YARGITAY KARARI
DAİRE : 16. Hukuk Dairesi
ESAS NO : 2013/12563
KARAR NO : 2014/860
KARAR TARİHİ : 07.02.2014
MAHKEMESİ : GÜRPINAR KADASTRO MAHKEMESİ
TARİHİ : 12/06/2012
NUMARASI : 2010/28-2012/13
Taraflar arasında görülen dava sonucunda verilen hükmün Yargıtay’ca incelenmesi istenilmekle; temyiz isteğinin süresinde olduğu anlaşıldı, inceleme raporu ve dosyadaki belgeler okundu, GEREĞİ GÖRÜŞÜLDÜ:
Yargıtay bozma ilamında özetle; “tüm komşu parsellerin kadastro tespit tutanakları, Toprak Tevzi Komisyonunca düzenlenen mera norm kararı ve haritaları getirtildikten sonra mahallinde yeniden keşif yapılması ve sonucuna göre bir karar verilmesi” gereğine değinilmiştir. Mahkemece bozma ilamına uyularak yapılan yargılama sonunda davacıların davalarının kabulüne, çekişmeli taşınmaz içerisinde kalan teknik bilirkişi raporunda belirtilen bölümlerin her birinin ayrı ayrı davacılar adına tesciline karar verilmiş; hüküm, Hazine temsilcisi tarafından temyiz edilmiştir.

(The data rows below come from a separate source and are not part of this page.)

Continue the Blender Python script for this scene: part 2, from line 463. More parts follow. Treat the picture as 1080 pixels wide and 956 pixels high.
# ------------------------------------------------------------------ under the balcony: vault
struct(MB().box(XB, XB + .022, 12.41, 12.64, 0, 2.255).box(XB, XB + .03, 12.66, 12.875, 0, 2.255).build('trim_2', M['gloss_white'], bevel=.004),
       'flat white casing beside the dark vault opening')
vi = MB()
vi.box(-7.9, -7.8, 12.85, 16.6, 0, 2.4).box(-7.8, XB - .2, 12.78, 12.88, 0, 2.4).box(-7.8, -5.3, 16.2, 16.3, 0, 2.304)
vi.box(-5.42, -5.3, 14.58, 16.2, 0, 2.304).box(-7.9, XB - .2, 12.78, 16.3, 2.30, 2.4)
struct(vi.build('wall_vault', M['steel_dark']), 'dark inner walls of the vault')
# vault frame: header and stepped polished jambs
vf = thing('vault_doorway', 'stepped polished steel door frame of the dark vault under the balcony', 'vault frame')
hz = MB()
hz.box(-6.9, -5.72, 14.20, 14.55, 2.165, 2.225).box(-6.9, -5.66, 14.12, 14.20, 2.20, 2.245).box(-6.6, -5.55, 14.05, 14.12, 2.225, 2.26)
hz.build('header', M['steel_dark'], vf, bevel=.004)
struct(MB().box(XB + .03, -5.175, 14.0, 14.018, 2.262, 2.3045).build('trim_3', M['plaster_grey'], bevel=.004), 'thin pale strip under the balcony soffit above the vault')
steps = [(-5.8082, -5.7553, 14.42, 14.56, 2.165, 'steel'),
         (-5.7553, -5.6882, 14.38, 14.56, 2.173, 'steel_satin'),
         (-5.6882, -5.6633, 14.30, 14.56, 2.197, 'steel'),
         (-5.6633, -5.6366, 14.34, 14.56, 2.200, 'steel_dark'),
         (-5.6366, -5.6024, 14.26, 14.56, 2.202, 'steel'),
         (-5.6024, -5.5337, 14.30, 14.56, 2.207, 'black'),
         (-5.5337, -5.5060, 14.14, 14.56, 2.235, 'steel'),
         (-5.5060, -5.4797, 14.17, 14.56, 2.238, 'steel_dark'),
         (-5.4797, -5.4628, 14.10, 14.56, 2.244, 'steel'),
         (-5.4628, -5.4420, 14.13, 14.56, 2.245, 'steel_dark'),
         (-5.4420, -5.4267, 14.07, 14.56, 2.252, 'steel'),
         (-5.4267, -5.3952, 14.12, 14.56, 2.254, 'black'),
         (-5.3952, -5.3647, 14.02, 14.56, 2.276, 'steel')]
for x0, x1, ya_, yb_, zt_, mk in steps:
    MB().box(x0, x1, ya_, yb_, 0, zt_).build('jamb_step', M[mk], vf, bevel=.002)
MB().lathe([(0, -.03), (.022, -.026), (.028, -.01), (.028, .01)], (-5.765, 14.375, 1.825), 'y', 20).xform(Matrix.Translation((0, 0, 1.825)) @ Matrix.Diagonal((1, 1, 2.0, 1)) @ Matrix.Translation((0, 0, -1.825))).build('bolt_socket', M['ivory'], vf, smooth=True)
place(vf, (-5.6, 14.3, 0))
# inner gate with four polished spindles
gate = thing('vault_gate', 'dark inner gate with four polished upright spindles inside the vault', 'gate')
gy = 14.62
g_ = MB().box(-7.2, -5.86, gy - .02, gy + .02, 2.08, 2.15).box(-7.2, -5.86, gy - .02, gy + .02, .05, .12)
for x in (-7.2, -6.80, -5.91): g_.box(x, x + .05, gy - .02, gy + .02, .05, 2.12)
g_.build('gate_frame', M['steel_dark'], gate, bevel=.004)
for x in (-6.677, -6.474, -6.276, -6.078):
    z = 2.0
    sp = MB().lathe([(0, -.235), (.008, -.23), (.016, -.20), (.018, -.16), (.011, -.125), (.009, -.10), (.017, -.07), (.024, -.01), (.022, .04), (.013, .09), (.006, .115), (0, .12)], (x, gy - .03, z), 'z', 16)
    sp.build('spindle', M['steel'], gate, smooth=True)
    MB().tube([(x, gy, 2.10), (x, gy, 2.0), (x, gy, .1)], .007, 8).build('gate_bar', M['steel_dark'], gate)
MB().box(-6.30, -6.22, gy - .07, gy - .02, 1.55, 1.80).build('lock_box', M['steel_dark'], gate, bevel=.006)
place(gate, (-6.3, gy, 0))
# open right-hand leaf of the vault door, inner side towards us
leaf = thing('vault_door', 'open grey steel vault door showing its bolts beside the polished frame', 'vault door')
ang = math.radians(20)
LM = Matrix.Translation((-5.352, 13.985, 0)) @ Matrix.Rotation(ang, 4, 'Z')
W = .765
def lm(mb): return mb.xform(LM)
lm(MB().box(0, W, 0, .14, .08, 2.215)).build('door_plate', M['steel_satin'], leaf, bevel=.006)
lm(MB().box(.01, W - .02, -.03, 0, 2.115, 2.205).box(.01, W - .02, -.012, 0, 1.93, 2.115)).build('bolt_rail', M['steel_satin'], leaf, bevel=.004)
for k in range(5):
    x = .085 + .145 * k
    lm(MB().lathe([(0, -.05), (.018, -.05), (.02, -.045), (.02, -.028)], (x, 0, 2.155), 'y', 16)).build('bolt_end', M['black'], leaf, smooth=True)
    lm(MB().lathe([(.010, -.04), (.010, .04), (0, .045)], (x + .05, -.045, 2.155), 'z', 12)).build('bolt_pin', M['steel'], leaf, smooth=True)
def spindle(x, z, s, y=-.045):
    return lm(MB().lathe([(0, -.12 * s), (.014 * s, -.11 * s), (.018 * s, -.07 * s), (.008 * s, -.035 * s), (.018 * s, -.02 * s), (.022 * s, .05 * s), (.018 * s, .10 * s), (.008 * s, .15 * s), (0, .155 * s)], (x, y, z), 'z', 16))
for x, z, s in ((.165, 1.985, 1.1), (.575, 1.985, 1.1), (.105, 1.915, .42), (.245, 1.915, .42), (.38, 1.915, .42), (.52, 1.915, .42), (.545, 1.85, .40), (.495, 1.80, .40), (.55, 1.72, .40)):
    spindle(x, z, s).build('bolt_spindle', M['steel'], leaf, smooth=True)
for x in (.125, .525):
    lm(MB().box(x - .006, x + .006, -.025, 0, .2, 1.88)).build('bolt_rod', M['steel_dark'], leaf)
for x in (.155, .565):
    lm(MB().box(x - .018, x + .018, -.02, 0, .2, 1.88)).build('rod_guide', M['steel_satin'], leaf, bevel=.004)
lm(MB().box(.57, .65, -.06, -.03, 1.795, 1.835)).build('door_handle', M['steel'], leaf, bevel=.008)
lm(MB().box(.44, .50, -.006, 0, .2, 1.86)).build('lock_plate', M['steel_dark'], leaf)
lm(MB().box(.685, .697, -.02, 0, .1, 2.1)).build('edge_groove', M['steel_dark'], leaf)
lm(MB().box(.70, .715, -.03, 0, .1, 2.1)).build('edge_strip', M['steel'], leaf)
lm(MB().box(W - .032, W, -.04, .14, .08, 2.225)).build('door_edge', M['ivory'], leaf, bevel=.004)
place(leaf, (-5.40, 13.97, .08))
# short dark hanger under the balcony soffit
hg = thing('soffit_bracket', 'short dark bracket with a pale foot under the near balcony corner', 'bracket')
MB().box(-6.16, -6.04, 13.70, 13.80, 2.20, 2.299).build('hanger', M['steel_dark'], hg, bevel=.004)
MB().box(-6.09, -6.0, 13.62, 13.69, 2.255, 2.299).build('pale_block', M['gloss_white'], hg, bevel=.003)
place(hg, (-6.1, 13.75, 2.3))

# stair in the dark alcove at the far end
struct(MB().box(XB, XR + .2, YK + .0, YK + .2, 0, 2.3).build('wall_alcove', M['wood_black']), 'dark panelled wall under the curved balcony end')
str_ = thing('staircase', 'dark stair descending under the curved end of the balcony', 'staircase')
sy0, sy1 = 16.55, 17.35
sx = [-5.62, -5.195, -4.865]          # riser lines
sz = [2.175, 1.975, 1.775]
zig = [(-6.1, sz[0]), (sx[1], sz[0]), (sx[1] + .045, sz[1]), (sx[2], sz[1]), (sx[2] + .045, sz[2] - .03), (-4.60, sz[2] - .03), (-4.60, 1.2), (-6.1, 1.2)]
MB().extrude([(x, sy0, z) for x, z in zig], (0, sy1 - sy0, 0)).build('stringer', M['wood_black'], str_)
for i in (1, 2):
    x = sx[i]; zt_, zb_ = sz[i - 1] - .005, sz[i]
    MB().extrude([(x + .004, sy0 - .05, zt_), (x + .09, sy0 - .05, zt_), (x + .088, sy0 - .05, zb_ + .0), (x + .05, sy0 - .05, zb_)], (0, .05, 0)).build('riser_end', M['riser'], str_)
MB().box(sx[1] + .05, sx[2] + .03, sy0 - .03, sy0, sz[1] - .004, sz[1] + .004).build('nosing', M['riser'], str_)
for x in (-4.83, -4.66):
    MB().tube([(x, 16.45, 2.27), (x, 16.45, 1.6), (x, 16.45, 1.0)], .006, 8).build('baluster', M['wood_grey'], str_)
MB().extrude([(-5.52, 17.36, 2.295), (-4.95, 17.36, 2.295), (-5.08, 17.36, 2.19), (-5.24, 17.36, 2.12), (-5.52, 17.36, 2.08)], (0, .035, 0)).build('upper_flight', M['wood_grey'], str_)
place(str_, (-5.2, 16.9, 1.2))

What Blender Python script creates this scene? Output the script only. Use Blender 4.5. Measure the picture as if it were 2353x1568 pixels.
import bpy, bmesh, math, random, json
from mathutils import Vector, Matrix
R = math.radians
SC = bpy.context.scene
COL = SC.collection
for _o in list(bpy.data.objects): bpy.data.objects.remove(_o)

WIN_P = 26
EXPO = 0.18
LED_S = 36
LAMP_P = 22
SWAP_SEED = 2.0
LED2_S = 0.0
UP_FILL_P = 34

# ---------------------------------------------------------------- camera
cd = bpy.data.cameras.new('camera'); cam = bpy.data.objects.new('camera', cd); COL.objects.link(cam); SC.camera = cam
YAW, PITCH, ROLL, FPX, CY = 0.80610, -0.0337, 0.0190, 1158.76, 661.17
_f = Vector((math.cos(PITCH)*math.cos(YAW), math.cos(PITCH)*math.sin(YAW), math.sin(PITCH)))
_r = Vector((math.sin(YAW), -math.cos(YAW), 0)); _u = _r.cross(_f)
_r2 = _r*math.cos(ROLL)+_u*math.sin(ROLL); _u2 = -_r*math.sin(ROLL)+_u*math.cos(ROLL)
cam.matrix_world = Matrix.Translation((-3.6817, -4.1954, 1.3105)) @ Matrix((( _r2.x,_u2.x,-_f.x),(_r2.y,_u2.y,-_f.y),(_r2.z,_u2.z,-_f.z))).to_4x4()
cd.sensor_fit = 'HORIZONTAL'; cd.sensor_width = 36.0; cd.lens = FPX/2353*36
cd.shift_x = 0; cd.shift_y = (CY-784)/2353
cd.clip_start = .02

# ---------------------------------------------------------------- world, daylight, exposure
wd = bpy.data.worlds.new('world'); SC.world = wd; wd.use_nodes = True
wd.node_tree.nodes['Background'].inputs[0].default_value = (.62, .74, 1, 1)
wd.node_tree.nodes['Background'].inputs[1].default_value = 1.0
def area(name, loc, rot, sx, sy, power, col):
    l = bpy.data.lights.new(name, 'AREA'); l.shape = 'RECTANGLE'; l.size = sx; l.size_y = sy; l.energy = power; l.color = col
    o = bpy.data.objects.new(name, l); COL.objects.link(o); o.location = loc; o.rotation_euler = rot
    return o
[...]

Mahkemece çekişmeli taşınmaz bölümlerinin mera niteliğinde olmadığı ve davacılar yararına zilyetlikle iktisap koşullarının oluştuğu gerekçesi ile yazılı şekilde hüküm kurulmuş ise de yapılan inceleme, araştırma ve uygulama hüküm için yeterli bulunmamaktadır. Yargıtay bozma ilamına uyulduğu halde bozma gerekleri tam olarak yerine getirilmemiştir. Bozmaya uyulmakla taraflar yararına usuli müktesep hak oluşur. Bu hakkın zedelenmemesi için bozma ilamında işaret edilen hususların eksiksiz olarak yerine getirilmesi zorunludur. 1988 yılı hava fotoğraflarında çekişmeli mera parseli içinde birkaç parça halinde küçük bölümlerin sürülü olduğu kalan kısımların ise boş olduğu görülmekte olup 1988 yılından sonra taşınmaz içinde kullanılan yerlerin sınırlarının genişletildiği anlaşılmaktadır. Ancak taşınmazın 1988 yılında kullanılan ve kullanılmayan bölümlerinin öncesinin ne olduğu, kadim mera olup olmadığı tam olarak saptanmamıştır. Hal böyle olunca öncelikle çekişmeli taşınmazı kapsayan 1980-1985-1990 yıllarına ait ya da bu tarihe en yakın en az 3 hava fotoğrafı ve bu hava fotoğrafları kullanılarak üretilmiş memleket haritaları ile temin edilebilen en eski ve yeni tarihli uydu fotoğrafları istenilerek dosya arasına konulduktan sonra, jeodezi ve fotogrametri uzmanı olan 3 harita mühendisinden oluşacak bilirkişi heyeti aracılığıyla keşif yapılarak; çekişme konusu taşınmaz bölümlerinin steoroskopik inceleme sonucunda hava fotoğraflarındaki konumu gösterilmeli, çekişmeli taşınmaz bölümünün mera olmadığı saptandığı takdirde imar-ihyaya ve zilyetliğine ne zaman başlanıldığı, imar-ihyanın tamamlanmasından sonra dava tarihine kadar 20 yıla ulaşan malik sıfatıyla zilyetliğin bulunup bulunmadığı belirlenmelidir. Bundan ayrı, 3402 sayılı Kadastro Kanunu’nun 14. maddesi hükmüne göre zilyetliğin bu Kanunda yazılı belgelerden birisi ile ispatı yoluna gidilmeyen hallerde, zilyedin aynı çalışma alanı içinde kazanabileceği miktar sulu toprakta 40, kuru toprakta 100 dönümü geçemeyecektir. Buna göre davacılar T..D.. ve M.. A..’ın belgesizden edindiği taşınmazlar bakımından 100 dönüm sınırının aşılmaması gerektiği de göz önünde bulundurulmalıdır. Eksik soruşturma ile yazılı olduğu şekilde hüküm kurulması isabetsiz olup, Hazine temsilcisinin temyiz itirazları açıklanan nedenlerle yerinde bulunduğundan kabulü ile hükmün BOZULMASINA, 07.02.2014 gününde oybirliğiyle karar verildi.